▶ _WHAT TO DO_
Repeat the entire listing exactly as written.

▶ _PROVIDED DATA_
════════

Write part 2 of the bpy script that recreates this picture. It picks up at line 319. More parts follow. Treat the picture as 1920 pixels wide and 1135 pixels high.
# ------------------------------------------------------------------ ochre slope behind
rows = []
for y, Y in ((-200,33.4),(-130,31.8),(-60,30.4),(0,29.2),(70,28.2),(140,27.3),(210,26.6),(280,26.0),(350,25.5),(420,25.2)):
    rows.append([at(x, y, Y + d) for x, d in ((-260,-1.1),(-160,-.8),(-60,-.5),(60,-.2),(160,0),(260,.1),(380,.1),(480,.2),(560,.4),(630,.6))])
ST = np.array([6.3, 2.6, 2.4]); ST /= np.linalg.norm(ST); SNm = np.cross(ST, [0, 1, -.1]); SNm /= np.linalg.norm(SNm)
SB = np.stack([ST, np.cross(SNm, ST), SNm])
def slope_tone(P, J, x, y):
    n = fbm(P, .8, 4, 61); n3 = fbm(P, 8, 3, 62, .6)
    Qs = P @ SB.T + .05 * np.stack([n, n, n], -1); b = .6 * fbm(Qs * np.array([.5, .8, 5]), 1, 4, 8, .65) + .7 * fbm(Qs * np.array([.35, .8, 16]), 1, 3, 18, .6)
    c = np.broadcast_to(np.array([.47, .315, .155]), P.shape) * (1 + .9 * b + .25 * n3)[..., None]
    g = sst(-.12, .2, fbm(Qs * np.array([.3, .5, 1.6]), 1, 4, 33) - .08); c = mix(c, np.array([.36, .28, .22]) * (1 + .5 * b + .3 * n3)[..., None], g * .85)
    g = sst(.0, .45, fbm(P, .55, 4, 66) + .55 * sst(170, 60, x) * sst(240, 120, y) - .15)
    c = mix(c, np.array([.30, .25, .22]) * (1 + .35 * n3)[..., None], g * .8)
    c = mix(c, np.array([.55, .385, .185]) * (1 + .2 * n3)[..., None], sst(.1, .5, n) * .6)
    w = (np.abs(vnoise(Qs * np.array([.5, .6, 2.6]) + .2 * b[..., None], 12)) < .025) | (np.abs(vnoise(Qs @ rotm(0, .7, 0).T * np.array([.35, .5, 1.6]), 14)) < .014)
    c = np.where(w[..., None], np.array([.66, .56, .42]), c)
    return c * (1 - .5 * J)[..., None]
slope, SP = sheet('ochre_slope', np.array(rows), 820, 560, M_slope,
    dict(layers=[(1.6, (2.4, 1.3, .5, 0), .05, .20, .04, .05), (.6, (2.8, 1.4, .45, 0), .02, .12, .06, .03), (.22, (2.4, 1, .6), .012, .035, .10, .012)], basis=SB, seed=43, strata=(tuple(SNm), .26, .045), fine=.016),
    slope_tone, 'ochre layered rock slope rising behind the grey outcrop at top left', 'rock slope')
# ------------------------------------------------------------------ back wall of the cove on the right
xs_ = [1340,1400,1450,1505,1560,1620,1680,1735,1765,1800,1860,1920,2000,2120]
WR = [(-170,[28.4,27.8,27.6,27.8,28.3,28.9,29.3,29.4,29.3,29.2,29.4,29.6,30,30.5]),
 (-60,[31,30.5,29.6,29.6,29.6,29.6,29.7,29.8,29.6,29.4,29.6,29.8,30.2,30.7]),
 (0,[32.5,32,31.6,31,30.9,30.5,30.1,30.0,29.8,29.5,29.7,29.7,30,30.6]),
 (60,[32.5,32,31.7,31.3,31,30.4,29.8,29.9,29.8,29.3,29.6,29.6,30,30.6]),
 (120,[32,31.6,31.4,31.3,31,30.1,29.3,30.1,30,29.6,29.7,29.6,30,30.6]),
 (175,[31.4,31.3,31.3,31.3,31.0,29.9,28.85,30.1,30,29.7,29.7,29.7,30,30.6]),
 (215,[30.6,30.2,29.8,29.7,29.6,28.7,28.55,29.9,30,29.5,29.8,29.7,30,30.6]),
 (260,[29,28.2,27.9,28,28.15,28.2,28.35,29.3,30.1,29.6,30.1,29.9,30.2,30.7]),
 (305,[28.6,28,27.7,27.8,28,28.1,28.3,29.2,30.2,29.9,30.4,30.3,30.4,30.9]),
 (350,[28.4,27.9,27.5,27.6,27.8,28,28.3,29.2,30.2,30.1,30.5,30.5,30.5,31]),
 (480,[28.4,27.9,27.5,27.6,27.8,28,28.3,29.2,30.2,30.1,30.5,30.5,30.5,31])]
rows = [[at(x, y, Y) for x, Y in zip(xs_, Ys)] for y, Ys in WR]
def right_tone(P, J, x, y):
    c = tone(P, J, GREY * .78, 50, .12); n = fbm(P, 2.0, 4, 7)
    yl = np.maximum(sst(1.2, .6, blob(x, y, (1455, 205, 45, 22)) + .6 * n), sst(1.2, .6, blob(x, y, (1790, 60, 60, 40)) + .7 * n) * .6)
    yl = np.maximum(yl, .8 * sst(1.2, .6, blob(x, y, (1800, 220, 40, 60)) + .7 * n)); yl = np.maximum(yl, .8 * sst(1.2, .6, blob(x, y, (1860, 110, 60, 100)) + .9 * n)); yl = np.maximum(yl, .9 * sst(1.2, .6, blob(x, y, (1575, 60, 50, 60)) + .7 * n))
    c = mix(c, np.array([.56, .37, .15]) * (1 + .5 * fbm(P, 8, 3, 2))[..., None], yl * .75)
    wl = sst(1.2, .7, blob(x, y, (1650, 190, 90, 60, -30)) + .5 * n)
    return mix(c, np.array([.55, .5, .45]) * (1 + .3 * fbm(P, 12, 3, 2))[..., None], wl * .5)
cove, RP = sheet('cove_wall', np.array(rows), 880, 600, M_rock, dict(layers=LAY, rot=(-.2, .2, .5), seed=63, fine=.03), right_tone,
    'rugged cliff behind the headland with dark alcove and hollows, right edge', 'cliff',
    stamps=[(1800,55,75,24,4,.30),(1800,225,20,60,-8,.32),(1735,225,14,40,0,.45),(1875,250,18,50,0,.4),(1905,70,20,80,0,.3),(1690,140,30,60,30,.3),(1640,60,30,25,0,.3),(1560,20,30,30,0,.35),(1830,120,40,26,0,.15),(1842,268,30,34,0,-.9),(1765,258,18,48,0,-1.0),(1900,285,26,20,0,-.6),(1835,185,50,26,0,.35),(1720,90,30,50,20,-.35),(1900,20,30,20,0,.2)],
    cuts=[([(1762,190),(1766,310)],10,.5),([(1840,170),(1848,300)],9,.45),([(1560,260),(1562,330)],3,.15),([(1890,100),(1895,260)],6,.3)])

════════

▶ _CORRECT OUTPUT_
Write part 2 of the bpy script that recreates this picture. It picks up at line 319. More parts follow. Treat the picture as 1920 pixels wide and 1135 pixels high.
# ------------------------------------------------------------------ ochre slope behind
rows = []
for y, Y in ((-200,33.4),(-130,31.8),(-60,30.4),(0,29.2),(70,28.2),(140,27.3),(210,26.6),(280,26.0),(350,25.5),(420,25.2)):
    rows.append([at(x, y, Y + d) for x, d in ((-260,-1.1),(-160,-.8),(-60,-.5),(60,-.2),(160,0),(260,.1),(380,.1),(480,.2),(560,.4),(630,.6))])
ST = np.array([6.3, 2.6, 2.4]); ST /= np.linalg.norm(ST); SNm = np.cross(ST, [0, 1, -.1]); SNm /= np.linalg.norm(SNm)
SB = np.stack([ST, np.cross(SNm, ST), SNm])
def slope_tone(P, J, x, y):
    n = fbm(P, .8, 4, 61); n3 = fbm(P, 8, 3, 62, .6)
    Qs = P @ SB.T + .05 * np.stack([n, n, n], -1); b = .6 * fbm(Qs * np.array([.5, .8, 5]), 1, 4, 8, .65) + .7 * fbm(Qs * np.array([.35, .8, 16]), 1, 3, 18, .6)
    c = np.broadcast_to(np.array([.47, .315, .155]), P.shape) * (1 + .9 * b + .25 * n3)[..., None]
    g = sst(-.12, .2, fbm(Qs * np.array([.3, .5, 1.6]), 1, 4, 33) - .08); c = mix(c, np.array([.36, .28, .22]) * (1 + .5 * b + .3 * n3)[..., None], g * .85)
    g = sst(.0, .45, fbm(P, .55, 4, 66) + .55 * sst(170, 60, x) * sst(240, 120, y) - .15)
    c = mix(c, np.array([.30, .25, .22]) * (1 + .35 * n3)[..., None], g * .8)
    c = mix(c, np.array([.55, .385, .185]) * (1 + .2 * n3)[..., None], sst(.1, .5, n) * .6)
    w = (np.abs(vnoise(Qs * np.array([.5, .6, 2.6]) + .2 * b[..., None], 12)) < .025) | (np.abs(vnoise(Qs @ rotm(0, .7, 0).T * np.array([.35, .5, 1.6]), 14)) < .014)
    c = np.where(w[..., None], np.array([.66, .56, .42]), c)
    return c * (1 - .5 * J)[..., None]
slope, SP = sheet('ochre_slope', np.array(rows), 820, 560, M_slope,
    dict(layers=[(1.6, (2.4, 1.3, .5, 0), .05, .20, .04, .05), (.6, (2.8, 1.4, .45, 0), .02, .12, .06, .03), (.22, (2.4, 1, .6), .012, .035, .10, .012)], basis=SB, seed=43, strata=(tuple(SNm), .26, .045), fine=.016),
    slope_tone, 'ochre layered rock slope rising behind the grey outcrop at top left', 'rock slope')
# ------------------------------------------------------------------ back wall of the cove on the right
xs_ = [1340,1400,1450,1505,1560,1620,1680,1735,1765,1800,1860,1920,2000,2120]
WR = [(-170,[28.4,27.8,27.6,27.8,28.3,28.9,29.3,29.4,29.3,29.2,29.4,29.6,30,30.5]),
 (-60,[31,30.5,29.6,29.6,29.6,29.6,29.7,29.8,29.6,29.4,29.6,29.8,30.2,30.7]),
 (0,[32.5,32,31.6,31,30.9,30.5,30.1,30.0,29.8,29.5,29.7,29.7,30,30.6]),
 (60,[32.5,32,31.7,31.3,31,30.4,29.8,29.9,29.8,29.3,29.6,29.6,30,30.6]),
 (120,[32,31.6,31.4,31.3,31,30.1,29.3,30.1,30,29.6,29.7,29.6,30,30.6]),
 (175,[31.4,31.3,31.3,31.3,31.0,29.9,28.85,30.1,30,29.7,29.7,29.7,30,30.6]),
 (215,[30.6,30.2,29.8,29.7,29.6,28.7,28.55,29.9,30,29.5,29.8,29.7,30,30.6]),
 (260,[29,28.2,27.9,28,28.15,28.2,28.35,29.3,30.1,29.6,30.1,29.9,30.2,30.7]),
 (305,[28.6,28,27.7,27.8,28,28.1,28.3,29.2,30.2,29.9,30.4,30.3,30.4,30.9]),
 (350,[28.4,27.9,27.5,27.6,27.8,28,28.3,29.2,30.2,30.1,30.5,30.5,30.5,31]),
 (480,[28.4,27.9,27.5,27.6,27.8,28,28.3,29.2,30.2,30.1,30.5,30.5,30.5,31])]
rows = [[at(x, y, Y) for x, Y in zip(xs_, Ys)] for y, Ys in WR]
def right_tone(P, J, x, y):
    c = tone(P, J, GREY * .78, 50, .12); n = fbm(P, 2.0, 4, 7)
    yl = np.maximum(sst(1.2, .6, blob(x, y, (1455, 205, 45, 22)) + .6 * n), sst(1.2, .6, blob(x, y, (1790, 60, 60, 40)) + .7 * n) * .6)
    yl = np.maximum(yl, .8 * sst(1.2, .6, blob(x, y, (1800, 220, 40, 60)) + .7 * n)); yl = np.maximum(yl, .8 * sst(1.2, .6, blob(x, y, (1860, 110, 60, 100)) + .9 * n)); yl = np.maximum(yl, .9 * sst(1.2, .6, blob(x, y, (1575, 60, 50, 60)) + .7 * n))
    c = mix(c, np.array([.56, .37, .15]) * (1 + .5 * fbm(P, 8, 3, 2))[..., None], yl * .75)
    wl = sst(1.2, .7, blob(x, y, (1650, 190, 90, 60, -30)) + .5 * n)
    return mix(c, np.array([.55, .5, .45]) * (1 + .3 * fbm(P, 12, 3, 2))[..., None], wl * .5)
cove, RP = sheet('cove_wall', np.array(rows), 880, 600, M_rock, dict(layers=LAY, rot=(-.2, .2, .5), seed=63, fine=.03), right_tone,
    'rugged cliff behind the headland with dark alcove and hollows, right edge', 'cliff',
    stamps=[(1800,55,75,24,4,.30),(1800,225,20,60,-8,.32),(1735,225,14,40,0,.45),(1875,250,18,50,0,.4),(1905,70,20,80,0,.3),(1690,140,30,60,30,.3),(1640,60,30,25,0,.3),(1560,20,30,30,0,.35),(1830,120,40,26,0,.15),(1842,268,30,34,0,-.9),(1765,258,18,48,0,-1.0),(1900,285,26,20,0,-.6),(1835,185,50,26,0,.35),(1720,90,30,50,20,-.35),(1900,20,30,20,0,.2)],
    cuts=[([(1762,190),(1766,310)],10,.5),([(1840,170),(1848,300)],9,.45),([(1560,260),(1562,330)],3,.15),([(1890,100),(1895,260)],6,.3)])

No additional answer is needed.